Bref, je décide de ne pas y aller parce que malgré l’audience de ces personnes, je ne ressens pas le besoin de les voir. Les chiffres et la popularité me parlent peu, je préfère apprécier par rapport à ma sensibilité personnelle. Et puis, je suis en mode détente. L’analyse du niveau des humoristes n’est pas pour aujourd’hui.

Par pitié, sachez expliquer pourquoi vous appréciez un humoriste !

A la sortie du spectacle de Charles Nouveau en rodage, je discute un peu pour obtenir les impressions de mon invité. Test positif. Je croise alors un humoriste et programmateur d’un plateau. Pour préserver l’anonymat de tout le monde, la suite de cette histoire sera truffée d’énigmes. Il me demande si je viens à son plateau la semaine prochaine. Réponse positive.

Après, il me dit qu’il est super content d’avoir Nana Mouskouri* en tête d’affiche (le nom a été changé pour tous ceux cités avec un astérisque). Il s’excite sur l’idée que sa tête d’affiche va terminer la soirée. Je lui dis que pour moi, son plateau est homogène et ils ont tous un niveau similaire. Je lui dis que Stéphane de Groodt* finit souvent les plateaux et que ça se passe bien. Il me répond qu’il est bien sympa, mais que Nana Mouskouri* a vraiment quelque chose en plus, un personnage. C’est bête, Nana*, je ne l’ai jamais vue. Pourtant, j’en ai bu des verres pour rentrer dans les plateaux d’humour.

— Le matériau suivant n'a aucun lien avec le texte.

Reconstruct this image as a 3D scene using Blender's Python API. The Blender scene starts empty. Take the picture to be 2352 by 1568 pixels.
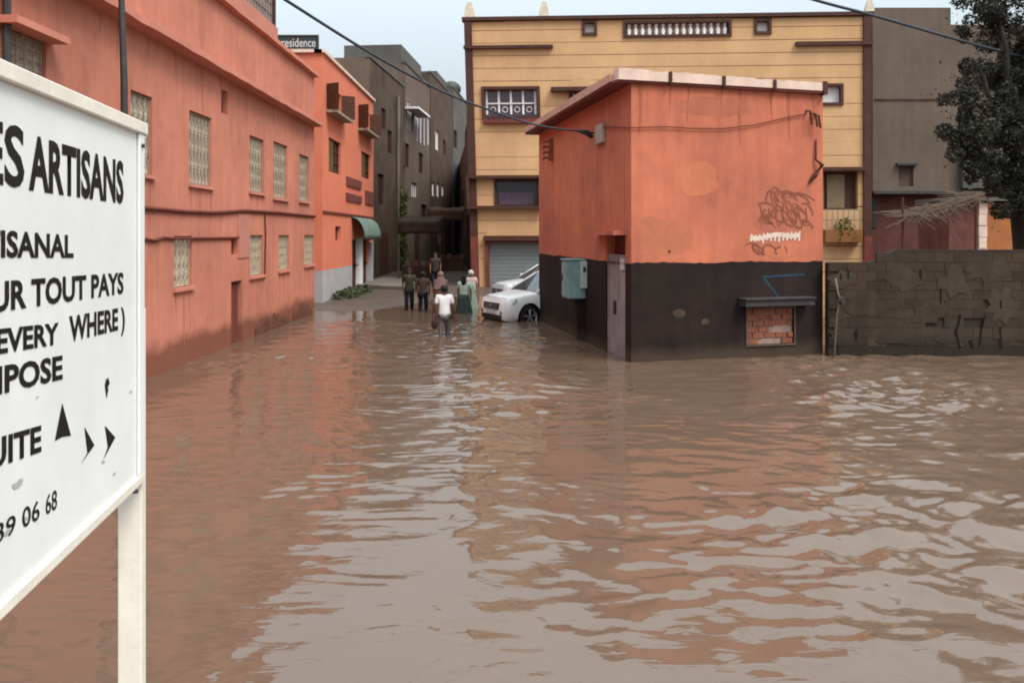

Je lui fais remarquer qu’il y a aussi Chuck Norris* en tête d’affiche. Il nie complètement. Une vérification sur les réseaux me montre que Chuck* a 2000 abonnés de plus que Nana*, et un célèbre site web humoristique où il évolue comme un poisson dans l’eau. Je promets de rester ouverte, car je ne connais pas Nana*, mais il me l’a sacrément mal vendue !

Moralité : s’il vous plaît, si vous parlez de têtes d’affiche, sachez expliquer pourquoi elles sont douées. Vous créerez ainsi moins d’attente auprès de vos interlocuteurs et faciliterez son travail. Sur-vendre un artiste avant son passage est un appel au suicide artistique.